Manolo Valdés, « Monumentales égéries »

Publié le 18/02/2021

Manolo Valdés, « Monumentales égéries »

Cabeza con Mariposas, Manolo Valdés.

Erik Lasalle

Impressionnante, cette galerie d’art à ciel ouvert qui accueille, avenue George V, 10 sculptures de Manolo Valdés, sculpteur et peintre espagnol à la renommée internationale. Quel bonheur en cette période si difficile de retrouver l’art sans contrainte. L’on doit cette exposition à l’Opéra Gallery qui a souhaité rendre ce magnifique hommage dans l’un des quartiers célèbres de Paris aux confins des Champs-Élysées.

Ces œuvres, quelques-unes monumentales, mesurent 7 mètres et ont besoin d’espace pour « vivre » pleinement, besoin de cette liberté.

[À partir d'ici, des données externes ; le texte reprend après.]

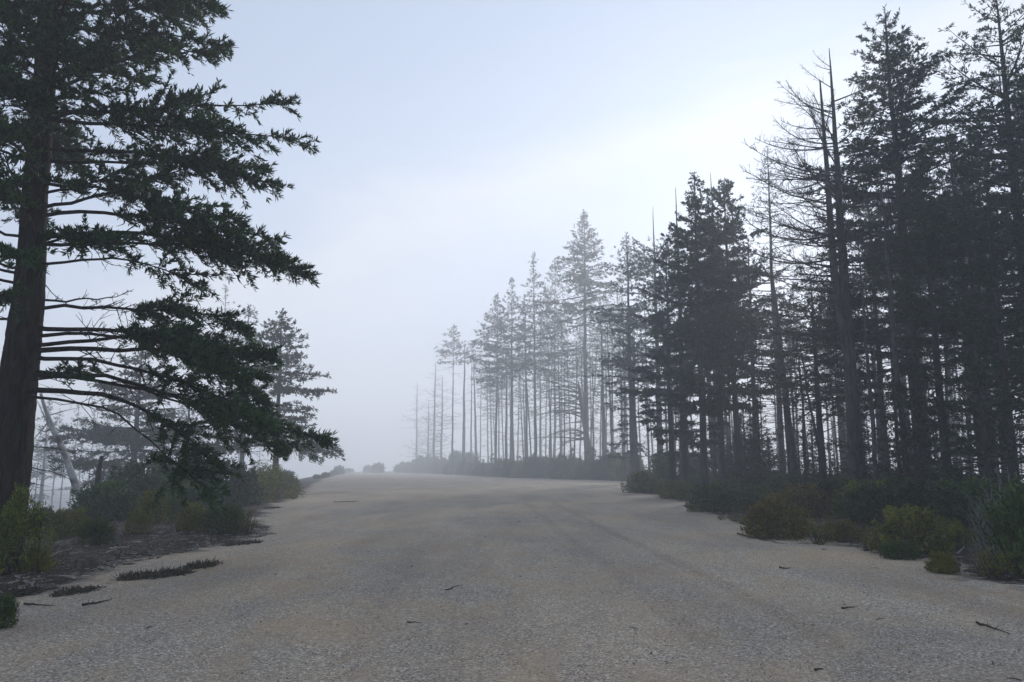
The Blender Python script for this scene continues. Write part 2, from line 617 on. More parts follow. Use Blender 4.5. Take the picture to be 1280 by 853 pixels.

Le parcours se révèle poétique autant qu’artistique, puisqu’avec ses sculptures, Manolo Valdés revisite l’histoire de l’art. Il confère une allure contemporaine aux œuvres classiques, telles Les Ménines de Vélasquez, qu’il ne cesse de représenter, parfois mystérieuses ; elles ont fait, en partie, son succès, toujours différentes selon les matériaux utilisés.

Né à Valence en 1942, il effectue ses études à l’école des Beaux-Arts de sa ville et commence une carrière de peintre alors engagé contre le franquisme avec un groupe d’amis. L’abstraction tient la vedette à cette époque des années 1950, et le jeune artiste, s’il n’est pas hostile à ce mouvement, ne prend pas ce chemin, la figuration inventive l’intéresse bien davantage. Il s’intéresse à ce moment-ci à la sculpture, et différentes matières l’intéressent ; c’est ainsi qu’il s’exprime à travers le bronze, l’aluminium, la résine, l’acier inoxydable. Rapidement, il se révèle comme un artiste novateur qui unit avec talent liberté créatrice et admiration pour les maîtres anciens qui l’ont marqué durant ses études : Zurbaran, Gréco, Vélasquez, Botticelli entre autres.

D’emblée, l’on est frappé par le superbe travail de sculpture qui unit avec tant de bonheur classicisme et une invention presque débridée, telle cette représentation de la déesse Clio, dont le nom signifie « fêter » et qui chante les héros. S’il s’inspire de Botticelli, c’est de façon lointaine, en particulier dans Clio White, où le visage esquissé et expressif est surmonté de fines lignes d’aluminium dynamiques, jaillissantes, coiffure extravagante et superbe. Manolo Valdés communique par la beauté puissante de ses « Ménines », certaines réalisées en plaques de résine striées, d’autres colorées de bleu ou de rouge qui s’imposent par leur beauté. Il s’exprime par la simplicité des volumes, leur monumentalité et tantôt par des créations poétiques : Cabeza con Mariposas. Ici, le visage semble protégé par de grands papillons aux ailes déployées, en bronze à patine verte. Plus loin, voici en aluminium Ariela, dont les traits juvéniles sont entourés d’une cascade de feuilles doucement teintées de bleu, d’ocre.

Cette promenade parmi ces sculptures suscite l’admiration devant le talent singulier et accessible à tous, de cet artiste qui, par sa magie créatrice, fait revivre des chefs-d’œuvre et propose en parallèle des créations qui parlent d’aujourd’hui. Manolo Valdés, en effet, ne demeure pas enfermé dans son atelier, il observe le monde, les humains, le quotidien et transmet ses émotions au gré de son invention et selon sa perception. Cet art séduit également par cette alliance si réussie de puissance et de légèreté, d’innovation aussi, c’est un hymne à la féminité.

Cette création s’intègre parfaitement à l’atmosphère urbaine, lui apporte sérénité, calme.